Transcribe all of the material below word for word and leave out its pictures.
## START
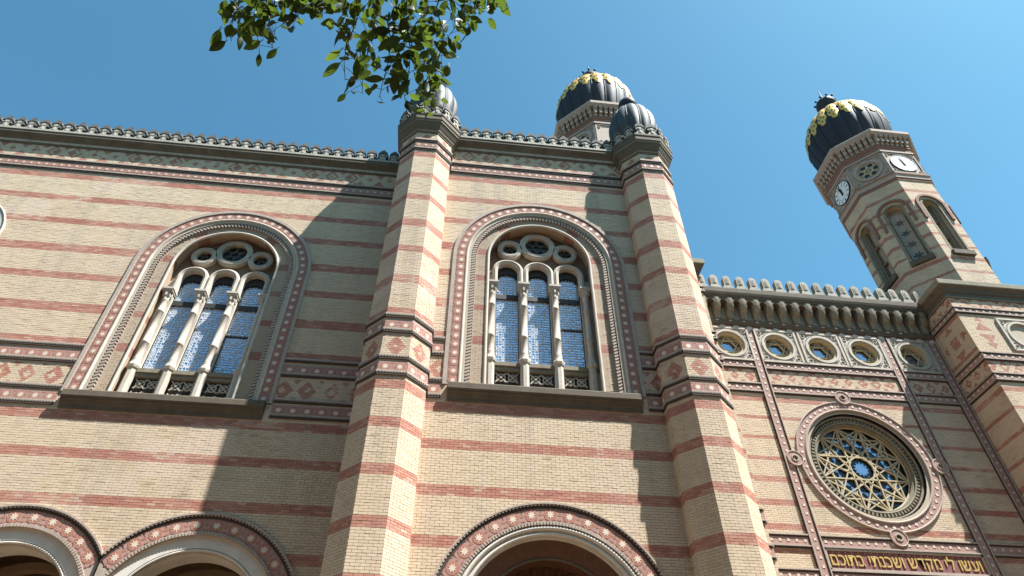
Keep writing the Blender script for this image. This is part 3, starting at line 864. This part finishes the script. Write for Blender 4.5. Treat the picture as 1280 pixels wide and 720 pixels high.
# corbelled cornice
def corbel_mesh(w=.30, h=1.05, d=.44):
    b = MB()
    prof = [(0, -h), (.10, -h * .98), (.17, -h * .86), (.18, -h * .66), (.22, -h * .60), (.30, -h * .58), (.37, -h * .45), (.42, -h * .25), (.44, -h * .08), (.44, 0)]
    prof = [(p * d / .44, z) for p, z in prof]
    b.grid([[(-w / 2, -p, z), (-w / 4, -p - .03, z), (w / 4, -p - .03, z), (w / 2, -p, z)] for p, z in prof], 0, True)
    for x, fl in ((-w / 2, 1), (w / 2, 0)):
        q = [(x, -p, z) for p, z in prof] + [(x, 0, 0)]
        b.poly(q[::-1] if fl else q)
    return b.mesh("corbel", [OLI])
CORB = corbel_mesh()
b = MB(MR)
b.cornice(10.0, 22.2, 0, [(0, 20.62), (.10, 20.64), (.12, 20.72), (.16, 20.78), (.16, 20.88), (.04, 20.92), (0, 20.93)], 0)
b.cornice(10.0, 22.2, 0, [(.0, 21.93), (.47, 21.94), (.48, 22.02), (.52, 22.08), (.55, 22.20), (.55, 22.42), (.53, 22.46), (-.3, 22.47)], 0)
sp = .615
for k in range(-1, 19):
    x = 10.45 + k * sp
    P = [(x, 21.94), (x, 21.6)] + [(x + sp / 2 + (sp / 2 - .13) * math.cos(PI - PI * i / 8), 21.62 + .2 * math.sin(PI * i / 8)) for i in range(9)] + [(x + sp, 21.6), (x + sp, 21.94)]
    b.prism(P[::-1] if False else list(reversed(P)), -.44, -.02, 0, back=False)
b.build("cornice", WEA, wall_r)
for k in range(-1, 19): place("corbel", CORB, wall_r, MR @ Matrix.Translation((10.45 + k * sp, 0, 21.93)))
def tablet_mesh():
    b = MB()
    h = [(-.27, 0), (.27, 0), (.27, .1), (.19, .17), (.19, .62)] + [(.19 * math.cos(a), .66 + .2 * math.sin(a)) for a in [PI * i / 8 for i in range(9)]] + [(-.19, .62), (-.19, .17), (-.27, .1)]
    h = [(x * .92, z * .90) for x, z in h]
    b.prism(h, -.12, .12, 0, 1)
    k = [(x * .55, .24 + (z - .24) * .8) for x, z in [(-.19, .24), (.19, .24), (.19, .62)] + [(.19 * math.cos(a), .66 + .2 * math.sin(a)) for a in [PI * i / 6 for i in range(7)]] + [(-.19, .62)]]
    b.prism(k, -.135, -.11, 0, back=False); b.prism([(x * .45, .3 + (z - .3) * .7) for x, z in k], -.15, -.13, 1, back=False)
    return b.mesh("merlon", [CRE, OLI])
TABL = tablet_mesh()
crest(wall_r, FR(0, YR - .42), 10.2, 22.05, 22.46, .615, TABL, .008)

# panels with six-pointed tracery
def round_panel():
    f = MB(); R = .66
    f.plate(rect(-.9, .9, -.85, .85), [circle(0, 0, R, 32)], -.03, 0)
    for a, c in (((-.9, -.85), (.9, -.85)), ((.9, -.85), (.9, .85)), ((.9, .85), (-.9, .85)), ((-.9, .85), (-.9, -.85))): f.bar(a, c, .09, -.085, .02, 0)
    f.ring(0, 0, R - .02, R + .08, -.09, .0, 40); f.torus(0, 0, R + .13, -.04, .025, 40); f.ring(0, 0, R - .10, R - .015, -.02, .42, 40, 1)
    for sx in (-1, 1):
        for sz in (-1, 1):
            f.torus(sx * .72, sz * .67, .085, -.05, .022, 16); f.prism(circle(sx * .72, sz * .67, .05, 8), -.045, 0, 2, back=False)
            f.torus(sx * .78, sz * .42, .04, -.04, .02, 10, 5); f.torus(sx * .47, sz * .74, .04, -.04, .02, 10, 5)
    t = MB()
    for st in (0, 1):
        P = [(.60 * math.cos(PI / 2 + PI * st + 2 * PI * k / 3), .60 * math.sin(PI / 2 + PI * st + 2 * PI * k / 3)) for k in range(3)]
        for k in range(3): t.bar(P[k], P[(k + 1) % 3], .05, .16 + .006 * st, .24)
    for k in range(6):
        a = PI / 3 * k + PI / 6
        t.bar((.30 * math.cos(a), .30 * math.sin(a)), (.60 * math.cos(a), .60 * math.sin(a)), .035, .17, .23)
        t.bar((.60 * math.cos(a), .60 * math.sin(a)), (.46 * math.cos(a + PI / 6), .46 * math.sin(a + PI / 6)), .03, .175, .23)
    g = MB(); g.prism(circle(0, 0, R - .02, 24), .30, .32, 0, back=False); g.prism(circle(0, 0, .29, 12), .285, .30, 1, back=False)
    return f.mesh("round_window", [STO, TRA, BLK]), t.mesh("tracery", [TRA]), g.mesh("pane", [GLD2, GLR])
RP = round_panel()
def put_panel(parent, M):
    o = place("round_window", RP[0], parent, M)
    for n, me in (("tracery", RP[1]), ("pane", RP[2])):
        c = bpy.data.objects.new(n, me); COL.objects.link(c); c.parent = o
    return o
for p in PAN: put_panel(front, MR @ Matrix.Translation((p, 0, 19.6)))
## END
■ ANSWER FOR THE TASK:
Keep writing the Blender script for this image. This is part 3, starting at line 864. This part finishes the script. Write for Blender 4.5. Treat the picture as 1280 pixels wide and 720 pixels high.
# corbelled cornice
def corbel_mesh(w=.30, h=1.05, d=.44):
    b = MB()
    prof = [(0, -h), (.10, -h * .98), (.17, -h * .86), (.18, -h * .66), (.22, -h * .60), (.30, -h * .58), (.37, -h * .45), (.42, -h * .25), (.44, -h * .08), (.44, 0)]
    prof = [(p * d / .44, z) for p, z in prof]
    b.grid([[(-w / 2, -p, z), (-w / 4, -p - .03, z), (w / 4, -p - .03, z), (w / 2, -p, z)] for p, z in prof], 0, True)
    for x, fl in ((-w / 2, 1), (w / 2, 0)):
        q = [(x, -p, z) for p, z in prof] + [(x, 0, 0)]
        b.poly(q[::-1] if fl else q)
    return b.mesh("corbel", [OLI])
CORB = corbel_mesh()
b = MB(MR)
b.cornice(10.0, 22.2, 0, [(0, 20.62), (.10, 20.64), (.12, 20.72), (.16, 20.78), (.16, 20.88), (.04, 20.92), (0, 20.93)], 0)
b.cornice(10.0, 22.2, 0, [(.0, 21.93), (.47, 21.94), (.48, 22.02), (.52, 22.08), (.55, 22.20), (.55, 22.42), (.53, 22.46), (-.3, 22.47)], 0)
sp = .615
for k in range(-1, 19):
    x = 10.45 + k * sp
    P = [(x, 21.94), (x, 21.6)] + [(x + sp / 2 + (sp / 2 - .13) * math.cos(PI - PI * i / 8), 21.62 + .2 * math.sin(PI * i / 8)) for i in range(9)] + [(x + sp, 21.6), (x + sp, 21.94)]
    b.prism(P[::-1] if False else list(reversed(P)), -.44, -.02, 0, back=False)
b.build("cornice", WEA, wall_r)
for k in range(-1, 19): place("corbel", CORB, wall_r, MR @ Matrix.Translation((10.45 + k * sp, 0, 21.93)))
def tablet_mesh():
    b = MB()
    h = [(-.27, 0), (.27, 0), (.27, .1), (.19, .17), (.19, .62)] + [(.19 * math.cos(a), .66 + .2 * math.sin(a)) for a in [PI * i / 8 for i in range(9)]] + [(-.19, .62), (-.19, .17), (-.27, .1)]
    h = [(x * .92, z * .90) for x, z in h]
    b.prism(h, -.12, .12, 0, 1)
    k = [(x * .55, .24 + (z - .24) * .8) for x, z in [(-.19, .24), (.19, .24), (.19, .62)] + [(.19 * math.cos(a), .66 + .2 * math.sin(a)) for a in [PI * i / 6 for i in range(7)]] + [(-.19, .62)]]
    b.prism(k, -.135, -.11, 0, back=False); b.prism([(x * .45, .3 + (z - .3) * .7) for x, z in k], -.15, -.13, 1, back=False)
    return b.mesh("merlon", [CRE, OLI])
TABL = tablet_mesh()
crest(wall_r, FR(0, YR - .42), 10.2, 22.05, 22.46, .615, TABL, .008)

# panels with six-pointed tracery
def round_panel():
    f = MB(); R = .66
    f.plate(rect(-.9, .9, -.85, .85), [circle(0, 0, R, 32)], -.03, 0)
    for a, c in (((-.9, -.85), (.9, -.85)), ((.9, -.85), (.9, .85)), ((.9, .85), (-.9, .85)), ((-.9, .85), (-.9, -.85))): f.bar(a, c, .09, -.085, .02, 0)
    f.ring(0, 0, R - .02, R + .08, -.09, .0, 40); f.torus(0, 0, R + .13, -.04, .025, 40); f.ring(0, 0, R - .10, R - .015, -.02, .42, 40, 1)
    for sx in (-1, 1):
        for sz in (-1, 1):
            f.torus(sx * .72, sz * .67, .085, -.05, .022, 16); f.prism(circle(sx * .72, sz * .67, .05, 8), -.045, 0, 2, back=False)
            f.torus(sx * .78, sz * .42, .04, -.04, .02, 10, 5); f.torus(sx * .47, sz * .74, .04, -.04, .02, 10, 5)
    t = MB()
    for st in (0, 1):
        P = [(.60 * math.cos(PI / 2 + PI * st + 2 * PI * k / 3), .60 * math.sin(PI / 2 + PI * st + 2 * PI * k / 3)) for k in range(3)]
        for k in range(3): t.bar(P[k], P[(k + 1) % 3], .05, .16 + .006 * st, .24)
    for k in range(6):
        a = PI / 3 * k + PI / 6
        t.bar((.30 * math.cos(a), .30 * math.sin(a)), (.60 * math.cos(a), .60 * math.sin(a)), .035, .17, .23)
        t.bar((.60 * math.cos(a), .60 * math.sin(a)), (.46 * math.cos(a + PI / 6), .46 * math.sin(a + PI / 6)), .03, .175, .23)
    g = MB(); g.prism(circle(0, 0, R - .02, 24), .30, .32, 0, back=False); g.prism(circle(0, 0, .29, 12), .285, .30, 1, back=False)
    return f.mesh("round_window", [STO, TRA, BLK]), t.mesh("tracery", [TRA]), g.mesh("pane", [GLD2, GLR])
RP = round_panel()
def put_panel(parent, M):
    o = place("round_window", RP[0], parent, M)
    for n, me in (("tracery", RP[1]), ("pane", RP[2])):
        c = bpy.data.objects.new(n, me); COL.objects.link(c); c.parent = o
    return o
for p in PAN: put_panel(front, MR @ Matrix.Translation((p, 0, 19.6)))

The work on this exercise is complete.